No me equivocaba. En mi camino hacia la barra para pedir otra copa, JR (ya que vamos a hablar de drogas qué mejor que referirme a mi amigo José Ramón de esta manera) se acerca a mí y me susurra algo que no alcanzo a entender. “¿Qué?”, le digo intentando que mi voz supere a la de Ricky Martin cantando ‘Sube la adrenalina’. “Que te vengas un momento al baño”, me dice tirándome de la falda cual niño que se muere por abrir los regalos el día de Navidad. JR sabe que yo no me drogo, así que supongo que me necesitarán para algo. “Joer, es que el pestillo no funciona y nos van a pillar”, se queja de camino al (pato) W.C. Y allí, en un baño minúsculo, la visión que tenía de mi adolescencia cambió por completo. Bueno, más bien de uno de mis referentes. Ver a Don Julio metiéndose una raya como si tal cosa delante de mí me hizo plantearme una cosa: las personas que son nuestros ejemplos de pequeños ( o que juegan a serlo) nos mienten descaradamente. No solo eso. Llegado el momento en el que te ven como a un igual, pasan de mantener las apariencias. Lógico, por un lado, inquietante por otro.

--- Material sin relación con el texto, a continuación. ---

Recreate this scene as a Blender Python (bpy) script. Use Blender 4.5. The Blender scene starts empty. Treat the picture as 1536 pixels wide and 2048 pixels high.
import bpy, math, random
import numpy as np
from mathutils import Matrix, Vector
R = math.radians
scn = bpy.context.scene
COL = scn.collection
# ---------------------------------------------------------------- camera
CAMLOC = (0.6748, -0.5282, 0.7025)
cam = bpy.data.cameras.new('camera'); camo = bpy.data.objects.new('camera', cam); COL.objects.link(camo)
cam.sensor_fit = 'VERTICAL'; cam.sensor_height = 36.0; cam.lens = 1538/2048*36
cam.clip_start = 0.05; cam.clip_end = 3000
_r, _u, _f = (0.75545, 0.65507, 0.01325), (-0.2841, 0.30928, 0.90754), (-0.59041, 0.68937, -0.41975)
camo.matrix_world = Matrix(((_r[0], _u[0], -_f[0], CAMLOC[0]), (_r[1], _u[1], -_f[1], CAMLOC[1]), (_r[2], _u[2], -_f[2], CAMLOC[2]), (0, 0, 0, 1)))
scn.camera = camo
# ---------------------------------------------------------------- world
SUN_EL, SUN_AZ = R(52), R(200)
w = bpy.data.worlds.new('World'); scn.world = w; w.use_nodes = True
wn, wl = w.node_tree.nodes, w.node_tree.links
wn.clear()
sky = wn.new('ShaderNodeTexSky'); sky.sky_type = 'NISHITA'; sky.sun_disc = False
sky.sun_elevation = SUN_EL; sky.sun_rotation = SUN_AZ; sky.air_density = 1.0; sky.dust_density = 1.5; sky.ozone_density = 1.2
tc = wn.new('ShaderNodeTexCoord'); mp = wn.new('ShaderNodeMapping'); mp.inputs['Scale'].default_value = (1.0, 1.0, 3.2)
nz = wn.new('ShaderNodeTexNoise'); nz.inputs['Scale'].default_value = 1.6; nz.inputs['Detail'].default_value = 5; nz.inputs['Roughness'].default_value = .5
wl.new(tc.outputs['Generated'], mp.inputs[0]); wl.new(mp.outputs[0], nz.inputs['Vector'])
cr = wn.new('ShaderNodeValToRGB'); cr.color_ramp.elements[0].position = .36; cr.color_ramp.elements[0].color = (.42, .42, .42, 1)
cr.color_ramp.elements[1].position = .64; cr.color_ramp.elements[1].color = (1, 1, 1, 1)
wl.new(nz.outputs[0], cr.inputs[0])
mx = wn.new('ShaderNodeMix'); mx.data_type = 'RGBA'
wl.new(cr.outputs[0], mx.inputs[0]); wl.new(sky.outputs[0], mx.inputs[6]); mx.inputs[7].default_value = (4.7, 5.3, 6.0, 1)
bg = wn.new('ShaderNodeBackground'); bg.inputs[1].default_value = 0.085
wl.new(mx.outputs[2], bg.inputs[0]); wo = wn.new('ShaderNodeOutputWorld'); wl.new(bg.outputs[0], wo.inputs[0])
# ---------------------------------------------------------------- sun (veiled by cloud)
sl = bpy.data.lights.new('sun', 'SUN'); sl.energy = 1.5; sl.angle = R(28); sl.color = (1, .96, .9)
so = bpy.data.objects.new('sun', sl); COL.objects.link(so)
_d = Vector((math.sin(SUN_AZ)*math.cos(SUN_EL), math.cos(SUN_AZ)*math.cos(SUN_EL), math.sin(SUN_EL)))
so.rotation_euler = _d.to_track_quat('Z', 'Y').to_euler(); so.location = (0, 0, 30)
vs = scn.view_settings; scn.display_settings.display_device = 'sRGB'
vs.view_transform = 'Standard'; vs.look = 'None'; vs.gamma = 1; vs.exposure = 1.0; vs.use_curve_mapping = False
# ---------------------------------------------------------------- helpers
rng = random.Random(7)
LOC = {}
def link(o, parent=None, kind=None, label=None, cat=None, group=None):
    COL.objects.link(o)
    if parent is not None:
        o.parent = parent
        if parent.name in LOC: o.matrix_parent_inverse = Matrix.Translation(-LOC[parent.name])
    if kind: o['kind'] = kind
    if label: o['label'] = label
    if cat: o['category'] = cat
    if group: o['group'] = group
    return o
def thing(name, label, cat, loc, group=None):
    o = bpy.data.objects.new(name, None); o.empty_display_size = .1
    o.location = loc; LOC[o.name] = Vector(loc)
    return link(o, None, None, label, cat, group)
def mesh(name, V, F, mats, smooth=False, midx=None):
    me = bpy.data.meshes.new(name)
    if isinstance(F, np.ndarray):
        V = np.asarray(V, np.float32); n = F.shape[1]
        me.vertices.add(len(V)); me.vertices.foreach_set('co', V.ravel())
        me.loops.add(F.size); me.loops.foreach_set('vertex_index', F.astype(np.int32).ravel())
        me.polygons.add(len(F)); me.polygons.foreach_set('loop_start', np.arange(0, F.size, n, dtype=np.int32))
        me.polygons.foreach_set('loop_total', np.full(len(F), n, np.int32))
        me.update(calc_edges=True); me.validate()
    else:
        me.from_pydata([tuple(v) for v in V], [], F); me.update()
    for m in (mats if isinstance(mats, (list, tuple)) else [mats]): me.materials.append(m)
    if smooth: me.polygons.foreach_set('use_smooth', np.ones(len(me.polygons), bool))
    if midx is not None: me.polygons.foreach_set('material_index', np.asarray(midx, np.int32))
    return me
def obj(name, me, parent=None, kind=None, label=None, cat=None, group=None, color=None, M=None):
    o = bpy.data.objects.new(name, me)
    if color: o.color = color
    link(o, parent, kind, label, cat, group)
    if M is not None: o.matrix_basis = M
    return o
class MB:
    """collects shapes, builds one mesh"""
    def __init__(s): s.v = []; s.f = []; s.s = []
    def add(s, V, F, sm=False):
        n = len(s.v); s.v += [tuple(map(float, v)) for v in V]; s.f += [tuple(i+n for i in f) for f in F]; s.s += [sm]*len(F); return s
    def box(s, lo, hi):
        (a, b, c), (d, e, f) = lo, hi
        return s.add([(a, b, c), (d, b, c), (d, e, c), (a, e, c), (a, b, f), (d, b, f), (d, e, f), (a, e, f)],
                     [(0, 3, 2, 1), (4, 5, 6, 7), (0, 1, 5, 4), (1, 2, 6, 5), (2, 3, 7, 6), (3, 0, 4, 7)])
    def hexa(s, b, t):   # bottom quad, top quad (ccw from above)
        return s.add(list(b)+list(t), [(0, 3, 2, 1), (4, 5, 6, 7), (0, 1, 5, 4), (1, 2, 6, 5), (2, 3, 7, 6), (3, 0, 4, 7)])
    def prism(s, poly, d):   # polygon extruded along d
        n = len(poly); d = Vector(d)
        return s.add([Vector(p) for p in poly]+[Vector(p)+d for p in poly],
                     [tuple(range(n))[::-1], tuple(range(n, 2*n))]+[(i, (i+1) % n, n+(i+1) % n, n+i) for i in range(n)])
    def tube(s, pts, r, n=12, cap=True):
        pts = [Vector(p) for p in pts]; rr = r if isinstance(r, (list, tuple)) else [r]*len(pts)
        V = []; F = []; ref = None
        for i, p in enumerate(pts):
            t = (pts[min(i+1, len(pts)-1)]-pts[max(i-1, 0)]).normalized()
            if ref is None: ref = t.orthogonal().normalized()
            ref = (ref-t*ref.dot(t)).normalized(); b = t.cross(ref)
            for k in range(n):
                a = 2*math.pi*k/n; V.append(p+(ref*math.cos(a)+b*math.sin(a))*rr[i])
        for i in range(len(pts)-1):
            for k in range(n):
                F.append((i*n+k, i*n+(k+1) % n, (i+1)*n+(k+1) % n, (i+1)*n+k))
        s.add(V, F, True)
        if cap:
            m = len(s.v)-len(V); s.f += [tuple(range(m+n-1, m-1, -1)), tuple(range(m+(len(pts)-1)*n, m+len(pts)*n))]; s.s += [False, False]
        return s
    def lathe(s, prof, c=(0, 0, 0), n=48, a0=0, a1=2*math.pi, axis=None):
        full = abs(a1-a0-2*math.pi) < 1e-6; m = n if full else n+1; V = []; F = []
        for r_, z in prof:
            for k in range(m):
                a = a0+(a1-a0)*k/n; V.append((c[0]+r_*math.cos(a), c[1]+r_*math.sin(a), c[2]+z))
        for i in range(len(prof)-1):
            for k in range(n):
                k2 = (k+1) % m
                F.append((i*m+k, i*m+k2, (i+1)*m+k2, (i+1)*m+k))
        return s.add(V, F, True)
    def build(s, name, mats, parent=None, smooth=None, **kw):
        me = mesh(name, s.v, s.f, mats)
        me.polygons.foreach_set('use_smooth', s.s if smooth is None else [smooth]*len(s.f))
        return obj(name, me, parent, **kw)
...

No te drogues, no mantengas relaciones sexuales sin protección, sé buena persona, trabaja duro, no bebas alcohol, no fumes, no seas infiel… Estas son algunas de las frases más repetidas por los mayores que nos rodean cuando estamos atravesando la temida edad del pavo (que a veces dura hasta los 18 y otras hasta los 38, dependiendo del caso). Y lo peor de todo es que, ilusa de mí, yo creí que lo decían porque ellos seguían estas normas. ¡Sorpresa!
Y yo me pregunto, ¿no sería mejor no decir nada? O decir algo como “tú verás lo que haces con tu vida”. Pero no con esa entonación que deja claro que no están de acuerdo con tus decisiones. Si no como si te dejaran la libertad real de experimentar y aprender del mítico ‘prueba y error’. ¿Acaso la vida no es eso?
Me gustaría saber qué pensarían mis padres si les dijese que Don Julio (el cual está casado y con tres hijos) le da a la coca con sus antiguos alumnos en un baño de mala muerte. Y ojito, que yo fui a un instituto de pago. Está claro que las mentiras no entienden de dinero.